During the Stream Walk, the girls were encouraged to make a multi-sensory observation of the stream, looking at the water, plants, animals, weather, soil, rocks and the landscape. Later, they would follow science protocols to measure the condition of the stream, including the condition of the stream bank, water flows, ecosystem biodiversity, the streambed and water chemistry. They record their findings and discuss what human impacts there may be on the stream.

“Be quiet, and listen,” a Coulee Region Trout Unlimited volunteer leading the stream walk told the girls. “What do you hear? Do you hear crickets and the sound of the water flowing in the creek? Do you hear cars or trains or buses? Do you smell car exhaust?”

Girl Scout’s Harnish had only glowing things to say about what the experience offered girls.

“There is nothing more empowering that getting girls outdoors and active, and learning skills,” Harnish observed. “With this activity, and many others such as rock climbing and paddling, our girls are out there breaking barriers.”

The Girl Scouts present also enthusiastically chimed in, “and we get to eat cookies!”

Kristal Welter, one of the Coulee Region Trout Unlimited volunteers on-hand to help with the event was herself a Girl Scout, and claims “once a Girl Scout, always a Girl Scout.” She said that for her, Girls Scouts is a way to learn new things that you never knew you could.

“One of the artistic projects the girls will undertake is to make a bracelet reflecting different aspects of the stream,” Welter explained. “Those aspects are water, riffles, trees, short plants, the sky, animals and bugs.”

After sampling stream water for ‘macroinvertebrates’ or aquatic bugs, classifying and recording the organisms they find, the girls use the data they’ve acquired to give the stream on overall water quality score.

The sampling is followed by a discussion of the kinds of bugs that trout eat. This discussion leads directly into the lesson on fly tying.

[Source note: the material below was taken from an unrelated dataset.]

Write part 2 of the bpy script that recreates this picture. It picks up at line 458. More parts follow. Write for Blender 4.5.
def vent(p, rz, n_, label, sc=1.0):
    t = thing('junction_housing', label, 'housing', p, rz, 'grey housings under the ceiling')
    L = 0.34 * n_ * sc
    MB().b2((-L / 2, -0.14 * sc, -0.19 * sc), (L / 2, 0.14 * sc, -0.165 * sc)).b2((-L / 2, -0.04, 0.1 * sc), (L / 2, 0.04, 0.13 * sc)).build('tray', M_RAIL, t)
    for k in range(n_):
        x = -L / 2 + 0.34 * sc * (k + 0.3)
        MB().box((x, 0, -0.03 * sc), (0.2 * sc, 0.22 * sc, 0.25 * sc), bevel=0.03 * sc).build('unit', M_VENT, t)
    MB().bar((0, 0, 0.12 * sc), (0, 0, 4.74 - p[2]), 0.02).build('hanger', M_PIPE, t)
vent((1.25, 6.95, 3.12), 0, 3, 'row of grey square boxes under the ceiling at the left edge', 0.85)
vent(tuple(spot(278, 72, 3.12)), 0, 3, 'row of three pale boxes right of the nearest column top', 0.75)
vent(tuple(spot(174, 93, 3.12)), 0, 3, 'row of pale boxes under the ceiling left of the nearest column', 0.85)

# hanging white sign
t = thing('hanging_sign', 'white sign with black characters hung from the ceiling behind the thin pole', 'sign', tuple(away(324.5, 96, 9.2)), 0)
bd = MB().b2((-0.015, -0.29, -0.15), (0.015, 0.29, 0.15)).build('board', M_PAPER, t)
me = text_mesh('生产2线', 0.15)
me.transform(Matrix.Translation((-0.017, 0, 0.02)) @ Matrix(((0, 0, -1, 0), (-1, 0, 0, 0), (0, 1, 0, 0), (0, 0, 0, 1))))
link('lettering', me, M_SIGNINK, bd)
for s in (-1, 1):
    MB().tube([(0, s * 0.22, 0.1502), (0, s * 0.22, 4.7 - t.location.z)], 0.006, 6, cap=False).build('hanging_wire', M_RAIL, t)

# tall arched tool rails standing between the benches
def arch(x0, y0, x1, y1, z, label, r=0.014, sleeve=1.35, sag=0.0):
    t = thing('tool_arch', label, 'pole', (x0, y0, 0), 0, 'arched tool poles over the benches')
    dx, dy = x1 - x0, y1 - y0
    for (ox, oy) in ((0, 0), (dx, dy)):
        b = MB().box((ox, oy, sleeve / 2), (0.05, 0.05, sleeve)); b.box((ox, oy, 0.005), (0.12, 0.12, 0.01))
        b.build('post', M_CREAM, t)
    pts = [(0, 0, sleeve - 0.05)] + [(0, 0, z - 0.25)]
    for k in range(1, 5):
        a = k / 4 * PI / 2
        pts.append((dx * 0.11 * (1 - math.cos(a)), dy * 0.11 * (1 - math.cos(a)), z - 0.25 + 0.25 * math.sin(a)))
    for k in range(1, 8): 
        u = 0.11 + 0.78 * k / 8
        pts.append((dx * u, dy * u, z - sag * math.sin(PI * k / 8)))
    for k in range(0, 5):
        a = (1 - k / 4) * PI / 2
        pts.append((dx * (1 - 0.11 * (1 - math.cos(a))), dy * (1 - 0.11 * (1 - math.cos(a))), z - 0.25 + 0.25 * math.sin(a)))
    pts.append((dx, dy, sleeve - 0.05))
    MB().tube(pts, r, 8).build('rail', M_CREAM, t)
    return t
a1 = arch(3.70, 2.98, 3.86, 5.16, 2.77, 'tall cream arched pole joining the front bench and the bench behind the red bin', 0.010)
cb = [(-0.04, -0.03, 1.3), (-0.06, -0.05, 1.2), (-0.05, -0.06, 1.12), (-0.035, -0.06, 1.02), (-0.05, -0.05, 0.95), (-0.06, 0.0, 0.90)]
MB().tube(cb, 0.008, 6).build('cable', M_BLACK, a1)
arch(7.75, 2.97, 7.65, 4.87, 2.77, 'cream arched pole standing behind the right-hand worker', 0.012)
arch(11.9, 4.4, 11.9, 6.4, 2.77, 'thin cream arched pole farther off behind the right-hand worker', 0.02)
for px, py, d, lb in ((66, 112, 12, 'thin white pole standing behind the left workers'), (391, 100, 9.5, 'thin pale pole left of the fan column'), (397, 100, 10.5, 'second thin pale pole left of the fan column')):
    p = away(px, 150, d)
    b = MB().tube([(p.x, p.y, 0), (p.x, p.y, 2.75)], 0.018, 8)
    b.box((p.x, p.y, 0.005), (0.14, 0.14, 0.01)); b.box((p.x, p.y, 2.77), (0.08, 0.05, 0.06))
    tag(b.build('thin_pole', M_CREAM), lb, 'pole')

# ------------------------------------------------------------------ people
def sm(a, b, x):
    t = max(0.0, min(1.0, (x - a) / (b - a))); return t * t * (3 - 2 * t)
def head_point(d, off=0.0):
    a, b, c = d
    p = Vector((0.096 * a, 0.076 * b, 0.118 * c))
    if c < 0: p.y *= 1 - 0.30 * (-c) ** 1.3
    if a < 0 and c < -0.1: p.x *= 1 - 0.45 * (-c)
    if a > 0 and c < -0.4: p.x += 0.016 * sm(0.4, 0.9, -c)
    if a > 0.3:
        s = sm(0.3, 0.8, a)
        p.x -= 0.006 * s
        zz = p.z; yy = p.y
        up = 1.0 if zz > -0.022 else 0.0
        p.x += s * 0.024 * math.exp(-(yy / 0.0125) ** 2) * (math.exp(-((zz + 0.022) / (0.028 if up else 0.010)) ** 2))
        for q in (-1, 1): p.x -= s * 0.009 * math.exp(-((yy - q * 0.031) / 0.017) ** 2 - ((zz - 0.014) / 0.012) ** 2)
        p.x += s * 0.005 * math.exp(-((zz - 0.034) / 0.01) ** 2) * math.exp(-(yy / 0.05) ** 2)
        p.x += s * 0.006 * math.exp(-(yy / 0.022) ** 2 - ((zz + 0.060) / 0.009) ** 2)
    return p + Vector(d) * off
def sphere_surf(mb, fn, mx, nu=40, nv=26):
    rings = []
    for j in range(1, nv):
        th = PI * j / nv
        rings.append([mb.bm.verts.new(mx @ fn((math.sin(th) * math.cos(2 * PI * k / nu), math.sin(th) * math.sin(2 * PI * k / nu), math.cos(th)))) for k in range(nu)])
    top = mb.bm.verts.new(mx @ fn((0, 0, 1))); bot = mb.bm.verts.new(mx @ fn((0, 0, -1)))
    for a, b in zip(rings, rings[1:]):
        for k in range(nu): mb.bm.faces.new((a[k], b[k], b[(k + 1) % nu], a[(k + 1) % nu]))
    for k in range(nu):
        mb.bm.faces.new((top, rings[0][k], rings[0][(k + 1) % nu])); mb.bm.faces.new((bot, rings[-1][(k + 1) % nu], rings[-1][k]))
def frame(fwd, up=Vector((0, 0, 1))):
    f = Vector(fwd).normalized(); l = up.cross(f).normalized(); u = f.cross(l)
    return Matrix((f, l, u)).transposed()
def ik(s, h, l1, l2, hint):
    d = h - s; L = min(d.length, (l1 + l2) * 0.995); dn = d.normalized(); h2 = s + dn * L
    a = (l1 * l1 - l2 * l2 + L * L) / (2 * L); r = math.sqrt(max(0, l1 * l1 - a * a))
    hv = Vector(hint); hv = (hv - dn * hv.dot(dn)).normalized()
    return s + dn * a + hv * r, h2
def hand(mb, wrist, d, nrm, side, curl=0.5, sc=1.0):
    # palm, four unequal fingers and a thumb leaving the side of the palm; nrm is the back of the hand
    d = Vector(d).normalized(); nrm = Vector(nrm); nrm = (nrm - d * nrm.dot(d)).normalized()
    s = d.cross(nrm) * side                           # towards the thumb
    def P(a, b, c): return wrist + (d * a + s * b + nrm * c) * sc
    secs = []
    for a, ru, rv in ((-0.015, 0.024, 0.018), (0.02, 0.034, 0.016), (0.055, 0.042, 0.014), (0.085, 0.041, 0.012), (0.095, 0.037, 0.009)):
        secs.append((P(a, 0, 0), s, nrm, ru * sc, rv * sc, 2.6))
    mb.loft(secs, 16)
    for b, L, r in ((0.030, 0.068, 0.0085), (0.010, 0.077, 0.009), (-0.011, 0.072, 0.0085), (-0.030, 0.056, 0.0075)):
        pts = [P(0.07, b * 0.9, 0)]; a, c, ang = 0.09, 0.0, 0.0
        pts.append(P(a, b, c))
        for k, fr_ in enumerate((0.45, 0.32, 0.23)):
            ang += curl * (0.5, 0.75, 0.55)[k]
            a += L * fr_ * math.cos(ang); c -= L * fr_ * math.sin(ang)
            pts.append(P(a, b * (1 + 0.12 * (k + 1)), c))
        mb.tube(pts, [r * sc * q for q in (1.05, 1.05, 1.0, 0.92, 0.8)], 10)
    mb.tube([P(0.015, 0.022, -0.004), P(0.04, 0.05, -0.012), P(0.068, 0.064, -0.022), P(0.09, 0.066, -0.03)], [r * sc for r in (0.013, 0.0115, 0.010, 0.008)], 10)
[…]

Reached on Monday back in his office, Nick Harnish had only good things to say about the weekend the girls had spent in the Driftless.

“The girls had an absolute blast,” Harnish said. “Their feedback was that they had fun and learned something new.”

Harnish commented that he thinks the program as a whole is well thought out and is experiential in nature. He said that the girls learned plenty without realizing that they were learning. STREAM stands for Science, Technology, Recreation, Engineering, Art, and Mathematics, and Harnsih said the girls practiced these skills all under the theme of fly-fishing.

“I did hear one girl tell her dad when he picked her up that she would like to go get a fly rod,” Harnish said.